Cet épisode, conjugué à la décision du ministre des Telecom, le lendemain, de taxer les messageries de type Whatsapp, Skype ou Messenger à hauteur de six dollars par mois a mis le feu au poudre, alors que le pays traverse une crise économique sans précédent avec un endettement de 150 % du PIB, plaçant le Liban dans le trio de tête des pays les plus endettés au monde, derrière le Japon et les Grèce.

« Quand on voit l’état pitoyable des infrastructures, l’absence d’eau potable, les coupures d’électricité chaque jour…Comment a-t-on pu supporter cette situation au quotidien pendant tant d’années ? Ça reste un mystère pour moi », dit Wissam, un jeune manifestant rencontré lors des premiers jours de mobilisation et qui occupe chaque jour la place des Martyrs.

Depuis la fin de la guerre civile qui a sévi de 1975 à 1990, l’accès à l’électricité est rationné. La compagnie publique Electricité du Liban (EDL), qui détient le monopole de la production nationale depuis les années 1960, ne produit pas assez d’électricité pour satisfaire la demande et doit rationner la distribution. Chaque jour, à heure fixe, pendant trois heures, l’électricité est coupée dans le Grand Beyrouth. Cette coupure quotidienne peut facilement être deux fois plus longue dans les zones reculées de la capitale ou dans les autres villes et villages du pays. Les Libanais payent ainsi une double facture d’électricité : celle, publique, de l’EDL puis celle du générateur destiné à suppléer les manquements du secteur public. Un problème du même ordre se pose concernant l’eau, non potable, qui oblige chaque habitant à payer là-aussi deux factures, alors même que le pays, considéré parfois comme le château d’eau du Moyen-Orient, dispose de ressources importantes en eau potable. Le Liban est considéré en situation de « stress hydrique extrêmement élevé »par l’Institut des ressources mondiales (WRI).

De l’aveu même de président Michel Aoun, lors d’un discours télévisé prononcé jeudi 31 octobre, « lutter contre la corruption est une longue route. La corruption est partout : dans l’administration, dans la politique, dans les finances de l’État ».

Le système politique du pays, qui compte 18 communautés religieuses, repose sur le confessionnalisme et donc sur une répartition des pouvoirs politiques et administratifs suivant les obédiences religieuses. Les portefeuilles ministériels et les 128 sièges de députés sont répartis paritairement entre musulmans et chrétiens. Censé garantir la stabilité du pays, le système nourrirait en fait le clientélisme, le népotisme et la corruption, une opinion partagée par les manifestants qui appellent à un nouveau paradigme politique.
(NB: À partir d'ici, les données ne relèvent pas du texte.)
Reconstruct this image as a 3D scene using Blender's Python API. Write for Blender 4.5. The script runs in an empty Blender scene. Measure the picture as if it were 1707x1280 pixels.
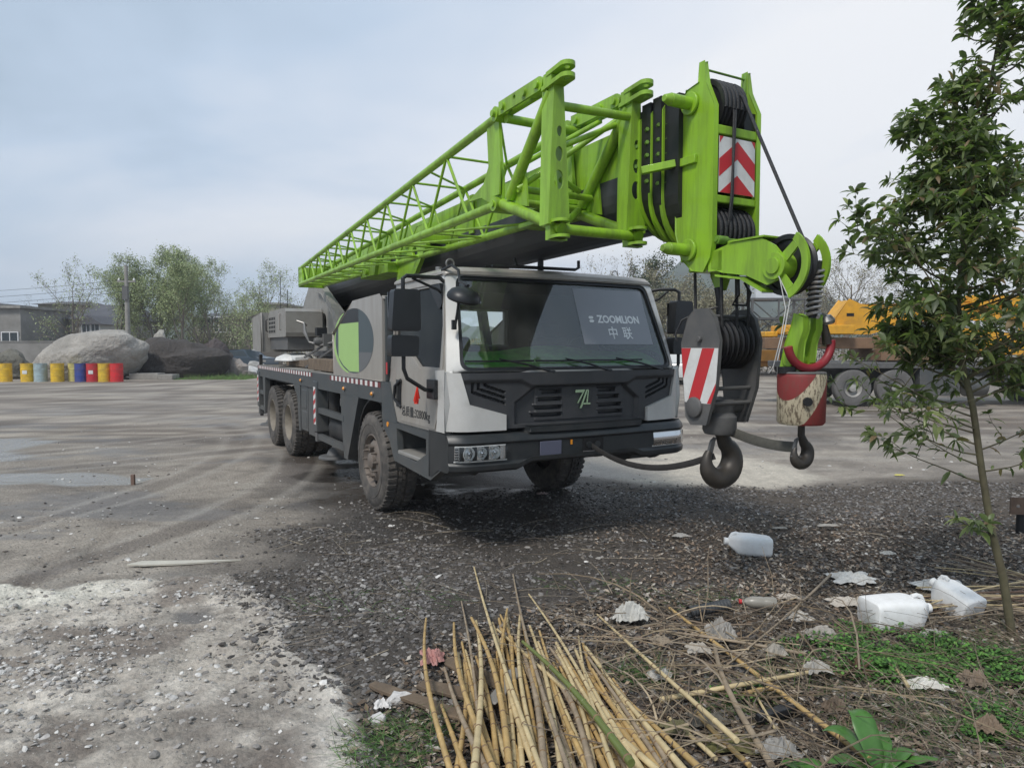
import bpy, math, random
import numpy as np
from mathutils import Vector, Matrix, Euler
from mathutils.geometry import tessellate_polygon
R = math.radians
PI = math.pi
scene = bpy.context.scene
COL = scene.collection
random.seed(7)

# ------------------------------------------------------------------ camera, sky, sun
cam_d = bpy.data.cameras.new('camera')
cam = bpy.data.objects.new('camera', cam_d)
COL.objects.link(cam)
cam_d.sensor_width = 36.0
cam_d.sensor_fit = 'HORIZONTAL'
cam_d.lens = 1152.57 / 1707.0 * 36.0
cam_d.clip_start = 0.05
cam_d.clip_end = 3000
CAM_H = 1.782
cam.location = (0, 0, CAM_H)
cam.rotation_euler = (R(90) - 0.0544, 0, 0)
scene.camera = cam
scene.view_settings.view_transform = 'Standard'
scene.view_settings.look = 'None'
scene.view_settings.exposure = 0.42
scene.view_settings.gamma = 1.0
scene.view_settings.use_curve_mapping = False

SUN_EL, SUN_AZ = R(52), R(212)        # azimuth measured clockwise from +Y
world = bpy.data.worlds.new('World')
scene.world = world
world.use_nodes = True
nt = world.node_tree
for n in list(nt.nodes): nt.nodes.remove(n)
def wn(t, **k):
    n = nt.nodes.new(t)
    for a, b in k.items(): setattr(n, a, b)
    return n
wo = wn('ShaderNodeOutputWorld'); bg = wn('ShaderNodeBackground')
sky = wn('ShaderNodeTexSky', sky_type='NISHITA', sun_disc=False, sun_elevation=SUN_EL, sun_rotation=SUN_AZ)
sky.air_density = 1.0; sky.dust_density = 2.5
tc = wn('ShaderNodeTexCoord')
sep = wn('ShaderNodeSeparateXYZ'); nt.links.new(tc.outputs['Generated'], sep.inputs[0])
zz = wn('ShaderNodeMath', operation='ADD'); nt.links.new(sep.outputs['Z'], zz.inputs[0]); zz.inputs[1].default_value = 0.22
zc = wn('ShaderNodeMath', operation='MAXIMUM'); nt.links.new(zz.outputs[0], zc.inputs[0]); zc.inputs[1].default_value = 0.05
dx = wn('ShaderNodeMath', operation='DIVIDE'); nt.links.new(sep.outputs['X'], dx.inputs[0]); nt.links.new(zc.outputs[0], dx.inputs[1])
dy = wn('ShaderNodeMath', operation='DIVIDE'); nt.links.new(sep.outputs['Y'], dy.inputs[0]); nt.links.new(zc.outputs[0], dy.inputs[1])
cmb = wn('ShaderNodeCombineXYZ'); nt.links.new(dx.outputs[0], cmb.inputs[0]); nt.links.new(dy.outputs[0], cmb.inputs[1])
cmb.inputs[2].default_value = 7.9
n1 = wn('ShaderNodeTexNoise'); n1.inputs['Scale'].default_value = 0.62; n1.inputs['Detail'].default_value = 5.0; n1.inputs['Roughness'].default_value = 0.52
n1.inputs['Distortion'].default_value = 0.35
nt.links.new(cmb.outputs[0], n1.inputs['Vector'])
# the layer is thinner towards the sun
sd = wn('ShaderNodeVectorMath', operation='DOT_PRODUCT'); nt.links.new(tc.outputs['Generated'], sd.inputs[0])
sd.inputs[1].default_value = (math.cos(R(17)) * math.sin(R(27)), math.cos(R(17)) * math.cos(R(27)), math.sin(R(17)))
sm = wn('ShaderNodeMapRange'); nt.links.new(sd.outputs['Value'], sm.inputs['Value'])
sm.inputs['From Min'].default_value = 0.55; sm.inputs['From Max'].default_value = 1.0; sm.inputs['To Min'].default_value = -0.09; sm.inputs['To Max'].default_value = 0.16
ad = wn('ShaderNodeMath', operation='ADD'); ns = wn('ShaderNodeMapRange'); nt.links.new(n1.outputs['Fac'], ns.inputs['Value']); ns.inputs['To Min'].default_value = 0.12; ns.inputs['To Max'].default_value = 0.86; nt.links.new(ns.outputs[0], ad.inputs[0]); nt.links.new(sm.outputs[0], ad.inputs[1])
rp = wn('ShaderNodeValToRGB'); nt.links.new(ad.outputs[0], rp.inputs[0])
e = rp.color_ramp.elements
e[0].position = 0.33; e[0].color = (0.33, 0.43, 0.535, 1)
e[1].position = 0.68; e[1].color = (0.86, 0.87, 0.89, 1)
m = rp.color_ramp.elements.new(0.46); m.color = (0.50, 0.605, 0.74, 1)
m = rp.color_ramp.elements.new(0.58); m.color = (0.71, 0.76, 0.84, 1)
sc_ = wn('ShaderNodeVectorMath', operation='SCALE'); nt.links.new(sky.outputs[0], sc_.inputs[0]); sc_.inputs['Scale'].default_value = 0.10
sc2 = wn('ShaderNodeVectorMath', operation='SCALE'); nt.links.new(rp.outputs[0], sc2.inputs[0]); sc2.inputs['Scale'].default_value = 0.90
mx = wn('ShaderNodeMixRGB'); mx.inputs[0].default_value = 0.88
nt.links.new(sc_.outputs[0], mx.inputs[1]); nt.links.new(sc2.outputs[0], mx.inputs[2])
nt.links.new(mx.outputs[0], bg.inputs[0]); bg.inputs[1].default_value = 1.0
nt.links.new(bg.outputs[0], wo.inputs[0])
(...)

La défiance à l’égard de la classe politique est en tout cas généralisée : le Liban figure à la 138e place sur 180 pays du monde au classement 2018 de l’indice de perception de la corruption, réalisé par Transparency International.

Symbole de ces griefs, la gestion des déchets reste un serpent de mer. En 2015, alors que les rues du pays croulaient littéralement sous des montagnes d’ordures, après la fermeture de la principale décharge du pays, arrivée à saturation, un mouvement de protestation inédit avait paralysé la capitale, sous l’impulsion de collectifs issus de la société civile comme le groupe « Vous Puez », conspuant l’incompétence de la classe politique.

 « Les manifestations ont duré un mois, ça a été le début d’une prise de conscience collective », dit Ziad Abi Chaker, ingénieur, directeur de Cedar Environemental, et militant infatigable de la cause environnementale. « La gestion des déchets ménagers est une poule aux œufs d’or au Liban. L’historique de ce dossier est nourri de corruption et de transactions illégales voire criminelles. Tout changement du statu quo entre les partis impliqués signifie que le robinet à cash va s’assécher pour la classe politique. Le problème n’est d’ailleurs toujours pas réglé, il est géré avec beaucoup d’incompétence et de corruption. Notamment via leur solution : ils persistent à vouloir adopter des incinérateurs de déchets », poursuit Ziad Abichaker, qui a consacré un documentaire en accès libre au problème des incinérateurs. Il y démontre leur nocivité en l’absence de tri préalable des déchets toxiques. Les habitants des quartiers situés à proximité des incinérateurs seraient les premières victimes de leur pollution.

Depuis le début de la mobilisation pourtant, un vent d’espoir souffle sur le centre-ville de Beyrouth. Chaque matin, à partir de 8 heures, de nombreux manifestants se donnent rendez-vous place des Martyrs, pour nettoyer les détritus de la soirée précédente. Depuis quelques jours, l’ONG Recycle Lebanon a installé des citernes d’eau sur la place, afin de réduire la consommation de plastique lors des rassemblements ainsi que des panneaux solaires. « Je ne fais que participer au nettoyage, mais certaines associations et ONG ont fait un travail exceptionnel, s’enthousiasme Sabine, qui a implanté la première boutique bio au Liban, il y a dix ans. En dix jours, ils ont plus fait que le gouvernement en quarante ans ».